• **INSTRUCTIONS TO FOLLOW**
Reproduce the first line and every line after it, exactly, through the one containing "tag(sh, 'plain dark". Leave out the rest.

= = = = =

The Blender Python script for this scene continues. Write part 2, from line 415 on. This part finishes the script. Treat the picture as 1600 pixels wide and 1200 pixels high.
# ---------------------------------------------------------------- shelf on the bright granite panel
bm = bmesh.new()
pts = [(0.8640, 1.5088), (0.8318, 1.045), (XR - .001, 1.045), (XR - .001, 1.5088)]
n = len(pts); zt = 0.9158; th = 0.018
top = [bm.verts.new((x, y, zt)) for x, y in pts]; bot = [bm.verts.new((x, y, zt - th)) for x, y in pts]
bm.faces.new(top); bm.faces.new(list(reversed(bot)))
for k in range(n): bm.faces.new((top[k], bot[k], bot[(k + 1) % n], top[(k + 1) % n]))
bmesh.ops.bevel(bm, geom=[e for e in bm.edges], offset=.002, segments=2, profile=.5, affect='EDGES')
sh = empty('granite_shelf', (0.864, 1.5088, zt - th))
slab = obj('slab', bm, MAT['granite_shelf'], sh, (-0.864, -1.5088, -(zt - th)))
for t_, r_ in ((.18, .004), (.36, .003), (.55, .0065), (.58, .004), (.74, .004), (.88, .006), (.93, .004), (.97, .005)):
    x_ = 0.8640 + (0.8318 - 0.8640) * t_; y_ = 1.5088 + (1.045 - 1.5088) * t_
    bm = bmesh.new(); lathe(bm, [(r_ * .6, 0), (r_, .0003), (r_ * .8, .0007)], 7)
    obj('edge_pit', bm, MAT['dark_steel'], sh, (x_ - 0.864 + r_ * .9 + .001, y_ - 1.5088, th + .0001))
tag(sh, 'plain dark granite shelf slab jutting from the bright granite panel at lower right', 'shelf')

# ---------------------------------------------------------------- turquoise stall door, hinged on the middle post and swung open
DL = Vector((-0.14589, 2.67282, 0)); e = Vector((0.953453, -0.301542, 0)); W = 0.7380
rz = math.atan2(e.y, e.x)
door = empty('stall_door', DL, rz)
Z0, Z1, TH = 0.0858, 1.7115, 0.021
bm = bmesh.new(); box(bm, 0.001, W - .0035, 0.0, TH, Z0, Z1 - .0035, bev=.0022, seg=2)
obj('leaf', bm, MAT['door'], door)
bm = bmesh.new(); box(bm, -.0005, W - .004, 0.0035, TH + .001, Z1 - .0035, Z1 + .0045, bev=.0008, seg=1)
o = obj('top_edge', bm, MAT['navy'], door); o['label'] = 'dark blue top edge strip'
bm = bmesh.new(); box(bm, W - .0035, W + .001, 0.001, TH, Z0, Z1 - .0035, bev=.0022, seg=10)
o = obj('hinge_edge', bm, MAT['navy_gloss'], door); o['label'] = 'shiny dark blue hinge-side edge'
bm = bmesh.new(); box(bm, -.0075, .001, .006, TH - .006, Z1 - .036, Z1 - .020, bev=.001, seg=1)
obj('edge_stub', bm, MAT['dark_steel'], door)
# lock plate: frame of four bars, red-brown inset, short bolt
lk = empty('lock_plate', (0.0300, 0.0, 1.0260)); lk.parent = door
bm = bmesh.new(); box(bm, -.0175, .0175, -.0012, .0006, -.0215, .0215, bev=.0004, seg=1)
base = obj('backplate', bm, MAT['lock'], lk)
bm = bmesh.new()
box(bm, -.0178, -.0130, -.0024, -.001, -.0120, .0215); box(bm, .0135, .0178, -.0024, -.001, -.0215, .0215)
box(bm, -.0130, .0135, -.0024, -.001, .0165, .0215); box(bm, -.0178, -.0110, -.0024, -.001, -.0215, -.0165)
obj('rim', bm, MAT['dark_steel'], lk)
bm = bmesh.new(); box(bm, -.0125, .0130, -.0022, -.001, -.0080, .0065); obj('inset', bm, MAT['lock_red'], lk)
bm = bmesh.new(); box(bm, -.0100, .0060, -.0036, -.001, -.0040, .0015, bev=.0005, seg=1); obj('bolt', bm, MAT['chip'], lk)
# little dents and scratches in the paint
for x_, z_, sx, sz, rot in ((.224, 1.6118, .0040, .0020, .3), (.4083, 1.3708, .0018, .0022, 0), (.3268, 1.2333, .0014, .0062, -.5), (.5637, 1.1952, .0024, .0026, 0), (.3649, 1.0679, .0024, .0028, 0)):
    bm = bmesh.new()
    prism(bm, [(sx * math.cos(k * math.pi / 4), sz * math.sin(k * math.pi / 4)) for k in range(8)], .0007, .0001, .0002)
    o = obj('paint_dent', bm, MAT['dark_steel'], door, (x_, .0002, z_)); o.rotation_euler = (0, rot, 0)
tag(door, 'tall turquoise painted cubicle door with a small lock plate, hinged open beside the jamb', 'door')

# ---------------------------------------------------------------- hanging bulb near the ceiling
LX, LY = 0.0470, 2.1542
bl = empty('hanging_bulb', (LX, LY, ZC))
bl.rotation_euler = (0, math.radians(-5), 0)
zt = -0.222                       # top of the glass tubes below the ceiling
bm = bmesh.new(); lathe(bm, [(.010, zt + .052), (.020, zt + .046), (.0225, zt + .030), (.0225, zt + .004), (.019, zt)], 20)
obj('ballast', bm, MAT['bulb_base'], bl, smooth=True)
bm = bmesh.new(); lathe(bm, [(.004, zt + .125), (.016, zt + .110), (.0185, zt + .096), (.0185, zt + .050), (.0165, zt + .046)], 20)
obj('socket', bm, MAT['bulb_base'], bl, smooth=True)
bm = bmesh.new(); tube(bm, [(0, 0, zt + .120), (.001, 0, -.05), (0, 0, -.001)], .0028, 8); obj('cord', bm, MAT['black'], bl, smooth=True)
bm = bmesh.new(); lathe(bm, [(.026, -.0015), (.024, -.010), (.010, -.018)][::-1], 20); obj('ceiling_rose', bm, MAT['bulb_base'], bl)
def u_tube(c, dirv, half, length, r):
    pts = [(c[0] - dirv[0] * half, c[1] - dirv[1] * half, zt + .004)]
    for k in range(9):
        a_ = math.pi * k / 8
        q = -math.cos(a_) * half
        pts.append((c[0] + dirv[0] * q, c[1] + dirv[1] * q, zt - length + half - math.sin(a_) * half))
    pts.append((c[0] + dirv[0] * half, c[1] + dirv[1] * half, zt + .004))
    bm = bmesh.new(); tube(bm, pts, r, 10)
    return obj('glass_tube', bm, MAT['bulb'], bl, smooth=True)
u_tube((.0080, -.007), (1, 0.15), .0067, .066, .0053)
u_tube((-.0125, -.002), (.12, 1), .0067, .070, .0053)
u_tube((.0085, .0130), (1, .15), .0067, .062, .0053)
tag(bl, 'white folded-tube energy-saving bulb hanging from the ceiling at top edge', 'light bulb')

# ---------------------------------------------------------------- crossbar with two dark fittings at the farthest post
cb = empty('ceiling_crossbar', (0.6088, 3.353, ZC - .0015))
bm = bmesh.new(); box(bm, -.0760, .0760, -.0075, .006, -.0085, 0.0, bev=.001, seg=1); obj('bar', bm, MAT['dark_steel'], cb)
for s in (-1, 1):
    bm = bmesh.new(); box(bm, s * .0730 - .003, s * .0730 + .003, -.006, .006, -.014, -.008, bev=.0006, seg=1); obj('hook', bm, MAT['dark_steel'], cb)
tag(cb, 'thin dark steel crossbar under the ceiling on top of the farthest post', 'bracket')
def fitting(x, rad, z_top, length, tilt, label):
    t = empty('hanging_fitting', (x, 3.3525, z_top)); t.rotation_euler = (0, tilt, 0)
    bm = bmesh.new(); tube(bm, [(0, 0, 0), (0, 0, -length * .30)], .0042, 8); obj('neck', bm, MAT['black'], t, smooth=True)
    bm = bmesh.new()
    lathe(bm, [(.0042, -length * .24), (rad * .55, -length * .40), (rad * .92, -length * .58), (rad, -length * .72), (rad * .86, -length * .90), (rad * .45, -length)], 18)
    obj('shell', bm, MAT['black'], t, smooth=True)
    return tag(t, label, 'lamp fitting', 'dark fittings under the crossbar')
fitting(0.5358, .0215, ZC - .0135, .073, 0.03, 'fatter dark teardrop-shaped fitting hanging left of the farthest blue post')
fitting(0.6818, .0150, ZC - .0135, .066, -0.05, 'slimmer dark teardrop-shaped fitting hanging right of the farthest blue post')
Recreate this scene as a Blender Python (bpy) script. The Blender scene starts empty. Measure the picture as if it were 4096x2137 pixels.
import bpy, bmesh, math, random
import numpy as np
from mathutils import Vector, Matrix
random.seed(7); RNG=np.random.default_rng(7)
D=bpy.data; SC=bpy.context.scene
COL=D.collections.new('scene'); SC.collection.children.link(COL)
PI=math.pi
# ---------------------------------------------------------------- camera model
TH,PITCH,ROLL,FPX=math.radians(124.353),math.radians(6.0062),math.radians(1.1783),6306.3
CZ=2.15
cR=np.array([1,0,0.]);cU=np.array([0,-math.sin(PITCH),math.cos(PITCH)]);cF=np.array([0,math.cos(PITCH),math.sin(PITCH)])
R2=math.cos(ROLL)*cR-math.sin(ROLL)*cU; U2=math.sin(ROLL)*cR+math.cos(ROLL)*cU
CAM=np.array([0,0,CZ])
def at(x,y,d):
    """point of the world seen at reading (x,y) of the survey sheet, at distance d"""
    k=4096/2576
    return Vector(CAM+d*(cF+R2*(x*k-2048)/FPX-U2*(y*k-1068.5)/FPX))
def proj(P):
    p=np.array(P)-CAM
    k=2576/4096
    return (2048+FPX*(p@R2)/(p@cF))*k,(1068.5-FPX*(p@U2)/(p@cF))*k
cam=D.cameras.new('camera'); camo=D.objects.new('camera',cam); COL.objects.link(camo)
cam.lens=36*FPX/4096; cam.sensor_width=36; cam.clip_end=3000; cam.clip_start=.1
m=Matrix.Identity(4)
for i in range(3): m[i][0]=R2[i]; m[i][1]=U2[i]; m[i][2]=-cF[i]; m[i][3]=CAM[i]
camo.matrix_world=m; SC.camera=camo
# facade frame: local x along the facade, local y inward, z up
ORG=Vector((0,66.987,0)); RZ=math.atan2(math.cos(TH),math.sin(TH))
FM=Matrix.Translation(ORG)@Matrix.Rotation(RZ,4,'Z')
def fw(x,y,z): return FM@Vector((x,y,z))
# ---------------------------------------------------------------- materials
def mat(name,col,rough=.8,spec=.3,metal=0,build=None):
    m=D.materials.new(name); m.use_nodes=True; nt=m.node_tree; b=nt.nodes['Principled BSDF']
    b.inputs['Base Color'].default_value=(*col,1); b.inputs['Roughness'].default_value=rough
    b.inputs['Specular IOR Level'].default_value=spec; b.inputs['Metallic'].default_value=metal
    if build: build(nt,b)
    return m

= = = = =

• **RIGHT ANSWER**
The Blender Python script for this scene continues. Write part 2, from line 415 on. This part finishes the script. Treat the picture as 1600 pixels wide and 1200 pixels high.
# ---------------------------------------------------------------- shelf on the bright granite panel
bm = bmesh.new()
pts = [(0.8640, 1.5088), (0.8318, 1.045), (XR - .001, 1.045), (XR - .001, 1.5088)]
n = len(pts); zt = 0.9158; th = 0.018
top = [bm.verts.new((x, y, zt)) for x, y in pts]; bot = [bm.verts.new((x, y, zt - th)) for x, y in pts]
bm.faces.new(top); bm.faces.new(list(reversed(bot)))
for k in range(n): bm.faces.new((top[k], bot[k], bot[(k + 1) % n], top[(k + 1) % n]))
bmesh.ops.bevel(bm, geom=[e for e in bm.edges], offset=.002, segments=2, profile=.5, affect='EDGES')
sh = empty('granite_shelf', (0.864, 1.5088, zt - th))
slab = obj('slab', bm, MAT['granite_shelf'], sh, (-0.864, -1.5088, -(zt - th)))
for t_, r_ in ((.18, .004), (.36, .003), (.55, .0065), (.58, .004), (.74, .004), (.88, .006), (.93, .004), (.97, .005)):
    x_ = 0.8640 + (0.8318 - 0.8640) * t_; y_ = 1.5088 + (1.045 - 1.5088) * t_
    bm = bmesh.new(); lathe(bm, [(r_ * .6, 0), (r_, .0003), (r_ * .8, .0007)], 7)
    obj('edge_pit', bm, MAT['dark_steel'], sh, (x_ - 0.864 + r_ * .9 + .001, y_ - 1.5088, th + .0001))
tag(sh, 'plain dark granite shelf slab jutting from the bright granite panel at lower right', 'shelf')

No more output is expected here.